A programação segue na sexta-feira (25/11), com as mesas-redondas "Autonomia por meio da arte" e "Democracia, populismos e polarização", esta última mediada por Adriana Rouanet. Também haverá concertos de música clássica, exibição de congado e encenação da peça "Luiza Mahin...eu ainda continuo aqui", dirigida por Jorge Maya, com Cyda Moreno, Marcia Santos, Tais Alves e Jonathan Fontella.

Sustentabilidade cultural

No sábado (26/11), a agenda prevê apresentação do Coro VivaVoz, concerto de música clássica e performance de dança "Antes que a fanfarra tenha terminado o compasso". Foram programadas as mesas-redondas "Natureza, educação, ciência e estado", "Meninos, eu não vi! O indígena na literatura brasileira" e "Independência e sustentabilidade das atividades culturais", esta última com participação de Chico Pelúcio, diretor-geral do Centro Cultural Galpão Cine Horto.





 

Encerram o festival, no domingo (27/11), as mesas-redondas “Segundo sexo, feminismos plurais: resistências e lutas" e "Mesmo o silêncio gera mal entendidos", esta última com participação de Duda Salabert.

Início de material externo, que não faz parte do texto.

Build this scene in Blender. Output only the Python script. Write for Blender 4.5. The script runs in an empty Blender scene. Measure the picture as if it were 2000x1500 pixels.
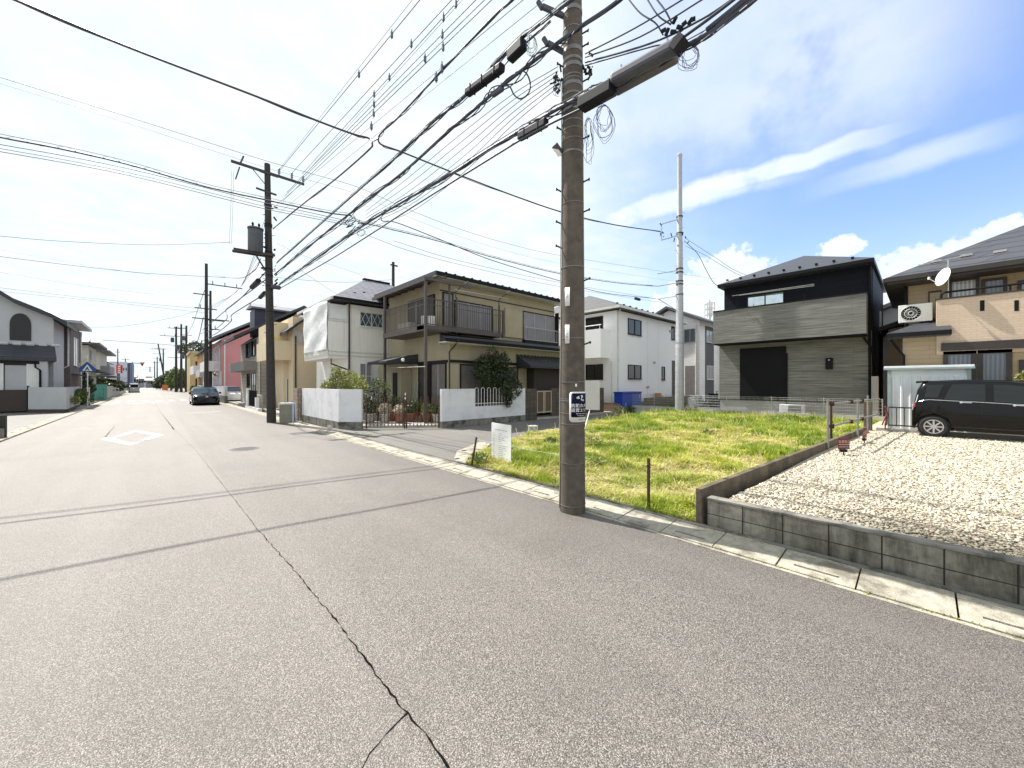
import bpy, math, random
import numpy as np
from mathutils import Vector, Matrix
R = math.radians
random.seed(7); RNG = np.random.default_rng(7)
SC = bpy.context.scene
COL = SC.collection
# ------------------------------------------------------------------ camera, sky, sun, exposure
CAM_H = 1.84
YAW = math.atan2(700, 748)
cam_d = bpy.data.cameras.new('camera'); cam = bpy.data.objects.new('camera', cam_d); COL.objects.link(cam)
cam_d.sensor_width = 36; cam_d.lens = 748/2000*36; cam_d.clip_start = .05; cam_d.clip_end = 6000
cam.location = (0, 0, CAM_H); cam.rotation_euler = (R(90), 0, -YAW)
cam_d.shift_y = -1/2000
SC.camera = cam
SUN = Vector((-.2, 1, 1.47)).normalized()
EL = math.asin(SUN.z); AZ = math.atan2(SUN.x, SUN.y)
sd = bpy.data.lights.new('sun', 'SUN'); sd.energy = 4.2; sd.angle = R(.5); sd.color = (1, .955, .89)
so = bpy.data.objects.new('sun', sd); COL.objects.link(so); so.rotation_euler = SUN.to_track_quat('Z', 'Y').to_euler()
SC.view_settings.view_transform = 'Standard'; SC.view_settings.look = 'None'
SC.view_settings.exposure = 1.07; SC.view_settings.gamma = 1
# ------------------------------------------------------------------ survey: sight line of a measured photo point
ca, sa = math.cos(YAW), math.sin(YAW)
def ray(px, py=749):
    X = (px-1000)/748; return (sa+ca*X, ca-sa*X, (749-py)/748)
def W(px, py, x=None, y=None, z=None, f=None):
    r = ray(px, py)
    t = x/r[0] if x is not None else y/r[1] if y is not None else (z-CAM_H)/r[2] if z is not None else f
    return Vector((r[0]*t, r[1]*t, CAM_H+r[2]*t))
# ------------------------------------------------------------------ node helpers
def _new(name):
    m = bpy.data.materials.new(name); m.use_nodes = True
    nt = m.node_tree; return m, nt, nt.nodes['Principled BSDF']
def nd(nt, t, **kw):
    n = nt.nodes.new(t)
    for k, v in kw.items():
        if k.startswith('i_'):
            key = k[2:]; key = int(key) if key.isdigit() else key.replace('_', ' ')
            n.inputs[key].default_value = v
        else: setattr(n, k, v)
    return n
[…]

Também serão exibidas as animações "Ouvindo Beethoven" (2016), de Garri Bardin, e "Os olhos de Cabul" (2019), de Eléa Gobbé-Mévellec e Isabelle Breitman. Também haverá concerto de música clássica.

 

FESTIVAL ARTES VERTENTES

Até o próximo domingo (27/11), na cidade histórica de Tiradentes. Programação completa: www.artesvertentes.com. Ingressos à venda pelo site do evento para mesas-redondas, shows, performances e sessões de cinema, por R$ 40 (inteira) e R$ 20 (meia).